New excavations in Iberian sites of Kum-Castellet de Banyoles and Coll del Moro in Tivissa

The site of Kum-Castellet inBanyoles.

The site of Kum-Castellet inBanyoles.

Archaeologists of the University of Barcelona have conducted new excavations in the Iberian sites of Kum-Castellet de Banyoles and Coll del Moro in Serra d'Almos, both in the town of Tivissa (Ribera d'Ebre).

El Castellet de Banyoles is the only documented Iberian town in the lower course of the Ebro River. It was destroyed in the late 3rd century BC within the context of the Second Punic War, fought between Rome and Carthage. In 1937, the archaeologists Lluís Brull, Josep de C. Serra Ràfols and Salvador Vilaseca conducted excavations during the forties. This year, researchers re-excavated a 6,000 square meter sector near the pentagonal towerds, which enabled them to recover and study nine archaeological remains that were left. This action also enabled them to find a new part of the wall that was not documented in the excavations conducted in the forties.

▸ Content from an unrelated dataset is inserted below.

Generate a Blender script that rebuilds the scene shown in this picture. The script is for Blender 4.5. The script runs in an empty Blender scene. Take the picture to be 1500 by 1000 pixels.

In Coll del Moro, the second excavation campaign carried out by the UB aims to recover the archaeological remains excavated by Vilaseca during last century's fifties. In those excavations, the researchers found building remains from a village, a funerary barrow built on two rooms, Iberian ceramics and bone remains. In the current campaign, the researchers have delimited the settlement and have excavated four sites in the upper part. The good conservation of the structures, some of them higher than 1.5 meters, is noteworthy.

UB researcher Rafael Jornet says the advances in the research on Iberian culture in the town of Tivissa "reach a qualitative advance with the incorporation of the excavations of Serra d'Almos, which enable us to incise in a less known period in this territory: the Ancient Iberian". "During this period –notes the expert–, a social hierarchized structure gets consolidated, starting during the first Iron Age, which featured a minority sector of nobles with power and wealth". These are known in the anthropological analysis of social evolution as big men, those who shape the first systems of political integration, covering a modest territory. According to Jornet, Coll del Moro in Serra d'Almos is understood as "a great fortified building where one of these leading families would live, where they would store their own products and others from Mediterranean cities, they would make crafts and would hold ceremonies and feasts where food and drinks would be a central part of it, to confirm and stress their privileged position".

The excavations are part of the quadrennial research project "Formació, desenvolupament i dissolució de cultura ibèrica al curs inferior de l'Ebre (s. IX-I aC)", with Rafael Jornet as principal researcher.